▶ EXERCISE REQUIREMENTS
Look through the lines of the material and count those containing "parts". Give that count alone.

▶ GIVEN RECORDS
* * * *
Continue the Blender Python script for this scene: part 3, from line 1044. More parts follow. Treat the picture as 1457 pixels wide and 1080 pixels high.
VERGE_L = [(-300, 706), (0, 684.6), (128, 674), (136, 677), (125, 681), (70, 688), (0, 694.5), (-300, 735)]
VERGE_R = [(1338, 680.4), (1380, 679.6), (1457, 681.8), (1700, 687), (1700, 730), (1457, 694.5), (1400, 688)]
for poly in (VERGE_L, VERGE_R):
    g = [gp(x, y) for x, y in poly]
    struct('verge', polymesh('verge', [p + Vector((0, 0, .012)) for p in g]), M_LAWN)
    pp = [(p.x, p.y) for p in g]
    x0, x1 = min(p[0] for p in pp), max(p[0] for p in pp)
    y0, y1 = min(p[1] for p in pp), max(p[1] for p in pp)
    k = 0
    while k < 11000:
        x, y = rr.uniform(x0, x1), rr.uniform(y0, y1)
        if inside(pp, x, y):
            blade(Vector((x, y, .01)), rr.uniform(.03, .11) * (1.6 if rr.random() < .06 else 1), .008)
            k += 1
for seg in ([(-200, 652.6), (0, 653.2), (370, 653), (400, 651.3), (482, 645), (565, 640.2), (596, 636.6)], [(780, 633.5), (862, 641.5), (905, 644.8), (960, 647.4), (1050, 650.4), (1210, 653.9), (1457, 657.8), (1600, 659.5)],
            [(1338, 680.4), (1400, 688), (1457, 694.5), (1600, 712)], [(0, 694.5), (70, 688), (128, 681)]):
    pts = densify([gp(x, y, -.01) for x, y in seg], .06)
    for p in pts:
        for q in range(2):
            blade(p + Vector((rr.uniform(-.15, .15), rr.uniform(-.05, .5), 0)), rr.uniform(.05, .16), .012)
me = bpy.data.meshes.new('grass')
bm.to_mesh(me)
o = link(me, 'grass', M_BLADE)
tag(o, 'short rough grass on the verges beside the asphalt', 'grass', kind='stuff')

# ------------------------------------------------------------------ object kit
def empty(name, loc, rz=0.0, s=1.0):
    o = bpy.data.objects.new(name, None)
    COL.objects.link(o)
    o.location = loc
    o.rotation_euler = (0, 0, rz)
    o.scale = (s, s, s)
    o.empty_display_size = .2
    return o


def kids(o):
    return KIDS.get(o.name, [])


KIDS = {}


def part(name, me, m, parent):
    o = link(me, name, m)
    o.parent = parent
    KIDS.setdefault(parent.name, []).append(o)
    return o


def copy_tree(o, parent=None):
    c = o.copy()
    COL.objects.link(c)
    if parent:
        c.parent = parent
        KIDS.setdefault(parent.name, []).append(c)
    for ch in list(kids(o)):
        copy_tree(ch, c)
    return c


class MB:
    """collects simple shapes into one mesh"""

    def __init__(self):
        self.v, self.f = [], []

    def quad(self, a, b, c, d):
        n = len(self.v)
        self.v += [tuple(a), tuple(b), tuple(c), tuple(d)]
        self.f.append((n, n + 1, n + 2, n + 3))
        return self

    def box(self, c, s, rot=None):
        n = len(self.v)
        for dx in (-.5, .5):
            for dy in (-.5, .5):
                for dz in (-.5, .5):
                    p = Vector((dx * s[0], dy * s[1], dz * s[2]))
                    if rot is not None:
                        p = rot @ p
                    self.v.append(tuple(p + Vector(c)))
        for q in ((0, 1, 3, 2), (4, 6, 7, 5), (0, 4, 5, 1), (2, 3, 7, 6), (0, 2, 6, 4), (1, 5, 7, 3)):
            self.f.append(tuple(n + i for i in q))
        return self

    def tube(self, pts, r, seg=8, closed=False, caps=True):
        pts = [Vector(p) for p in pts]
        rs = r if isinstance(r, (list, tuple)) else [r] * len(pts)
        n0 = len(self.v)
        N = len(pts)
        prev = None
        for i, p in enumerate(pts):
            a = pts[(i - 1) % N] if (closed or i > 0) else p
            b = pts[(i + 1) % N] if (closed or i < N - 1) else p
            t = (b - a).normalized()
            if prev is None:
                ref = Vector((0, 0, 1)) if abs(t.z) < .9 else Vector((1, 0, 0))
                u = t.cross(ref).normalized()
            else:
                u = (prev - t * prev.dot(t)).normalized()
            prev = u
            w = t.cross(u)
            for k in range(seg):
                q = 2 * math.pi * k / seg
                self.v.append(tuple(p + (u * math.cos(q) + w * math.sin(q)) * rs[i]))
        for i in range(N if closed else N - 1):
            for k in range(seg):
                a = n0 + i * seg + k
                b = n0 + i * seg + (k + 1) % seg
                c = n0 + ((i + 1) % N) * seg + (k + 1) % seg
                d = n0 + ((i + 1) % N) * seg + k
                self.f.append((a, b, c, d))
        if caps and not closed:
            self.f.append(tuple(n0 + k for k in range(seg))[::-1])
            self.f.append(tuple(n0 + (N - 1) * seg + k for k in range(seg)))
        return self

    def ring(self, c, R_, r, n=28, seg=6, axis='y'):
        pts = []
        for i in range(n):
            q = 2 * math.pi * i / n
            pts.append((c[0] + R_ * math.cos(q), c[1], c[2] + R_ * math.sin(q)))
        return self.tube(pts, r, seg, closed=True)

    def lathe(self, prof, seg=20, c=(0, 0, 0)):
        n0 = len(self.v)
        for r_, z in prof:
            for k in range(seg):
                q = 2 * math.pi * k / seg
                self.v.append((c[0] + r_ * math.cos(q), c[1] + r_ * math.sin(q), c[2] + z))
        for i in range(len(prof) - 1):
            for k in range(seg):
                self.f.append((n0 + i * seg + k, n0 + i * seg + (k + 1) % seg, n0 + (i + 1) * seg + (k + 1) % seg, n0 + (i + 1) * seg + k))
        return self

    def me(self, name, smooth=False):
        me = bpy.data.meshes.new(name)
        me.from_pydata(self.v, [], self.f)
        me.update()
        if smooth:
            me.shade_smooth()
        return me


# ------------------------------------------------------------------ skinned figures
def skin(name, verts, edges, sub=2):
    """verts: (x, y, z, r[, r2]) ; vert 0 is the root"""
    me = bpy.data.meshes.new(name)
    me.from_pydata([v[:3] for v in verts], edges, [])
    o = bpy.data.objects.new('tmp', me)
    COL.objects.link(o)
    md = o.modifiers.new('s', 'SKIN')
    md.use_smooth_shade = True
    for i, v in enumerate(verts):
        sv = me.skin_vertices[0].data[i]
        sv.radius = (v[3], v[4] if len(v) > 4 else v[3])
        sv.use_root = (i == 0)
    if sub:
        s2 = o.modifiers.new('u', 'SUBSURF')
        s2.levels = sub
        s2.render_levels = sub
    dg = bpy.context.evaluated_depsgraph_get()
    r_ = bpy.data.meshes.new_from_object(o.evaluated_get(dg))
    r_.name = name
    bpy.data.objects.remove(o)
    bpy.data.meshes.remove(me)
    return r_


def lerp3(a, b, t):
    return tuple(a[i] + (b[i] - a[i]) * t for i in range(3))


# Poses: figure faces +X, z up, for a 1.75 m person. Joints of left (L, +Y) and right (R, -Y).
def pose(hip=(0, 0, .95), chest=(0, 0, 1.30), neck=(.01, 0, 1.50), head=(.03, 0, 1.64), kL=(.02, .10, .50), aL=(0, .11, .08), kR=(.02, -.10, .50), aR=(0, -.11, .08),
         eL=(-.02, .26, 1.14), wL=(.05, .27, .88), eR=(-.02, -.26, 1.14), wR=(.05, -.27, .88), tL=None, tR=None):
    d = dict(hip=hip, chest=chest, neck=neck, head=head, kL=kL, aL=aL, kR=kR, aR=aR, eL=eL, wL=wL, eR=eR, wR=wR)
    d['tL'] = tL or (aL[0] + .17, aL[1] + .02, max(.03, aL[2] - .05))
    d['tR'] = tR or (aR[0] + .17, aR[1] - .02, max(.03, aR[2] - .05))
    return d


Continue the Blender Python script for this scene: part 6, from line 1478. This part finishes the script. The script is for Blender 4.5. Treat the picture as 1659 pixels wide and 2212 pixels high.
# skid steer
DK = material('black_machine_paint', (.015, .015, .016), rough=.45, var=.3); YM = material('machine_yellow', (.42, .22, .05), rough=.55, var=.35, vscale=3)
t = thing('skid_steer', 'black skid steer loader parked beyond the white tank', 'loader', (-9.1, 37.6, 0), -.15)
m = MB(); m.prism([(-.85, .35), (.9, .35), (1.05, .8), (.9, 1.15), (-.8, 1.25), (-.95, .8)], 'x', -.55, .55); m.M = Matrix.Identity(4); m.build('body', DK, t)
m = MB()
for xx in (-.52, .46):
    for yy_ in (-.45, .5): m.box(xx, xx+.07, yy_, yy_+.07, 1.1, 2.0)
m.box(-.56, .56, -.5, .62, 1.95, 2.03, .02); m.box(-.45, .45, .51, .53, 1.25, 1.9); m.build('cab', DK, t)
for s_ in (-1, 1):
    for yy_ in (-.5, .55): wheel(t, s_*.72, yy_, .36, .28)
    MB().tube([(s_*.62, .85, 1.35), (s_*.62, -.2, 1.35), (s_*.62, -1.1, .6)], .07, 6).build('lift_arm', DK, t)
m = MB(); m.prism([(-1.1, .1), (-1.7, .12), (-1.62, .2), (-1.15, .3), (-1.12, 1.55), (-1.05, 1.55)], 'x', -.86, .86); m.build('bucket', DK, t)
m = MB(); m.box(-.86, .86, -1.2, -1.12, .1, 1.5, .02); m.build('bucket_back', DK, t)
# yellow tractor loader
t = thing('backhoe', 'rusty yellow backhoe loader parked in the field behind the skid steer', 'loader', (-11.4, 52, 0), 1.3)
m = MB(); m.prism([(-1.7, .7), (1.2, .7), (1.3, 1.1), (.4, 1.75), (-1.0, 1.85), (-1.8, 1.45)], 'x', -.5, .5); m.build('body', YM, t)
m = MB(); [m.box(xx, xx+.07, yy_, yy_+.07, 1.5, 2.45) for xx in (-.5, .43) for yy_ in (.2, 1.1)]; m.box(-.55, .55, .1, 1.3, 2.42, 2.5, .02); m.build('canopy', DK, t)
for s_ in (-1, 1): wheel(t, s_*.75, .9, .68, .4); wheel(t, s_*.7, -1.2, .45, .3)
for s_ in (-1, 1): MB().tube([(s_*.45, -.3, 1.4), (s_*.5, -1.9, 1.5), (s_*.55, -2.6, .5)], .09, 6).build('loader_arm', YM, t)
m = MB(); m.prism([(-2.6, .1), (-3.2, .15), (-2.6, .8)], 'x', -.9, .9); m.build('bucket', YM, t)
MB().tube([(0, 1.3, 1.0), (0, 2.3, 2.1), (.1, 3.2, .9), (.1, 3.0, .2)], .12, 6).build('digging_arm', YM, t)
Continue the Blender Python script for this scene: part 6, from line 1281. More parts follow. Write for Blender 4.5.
* * * *
▶ THE RESPONSE
2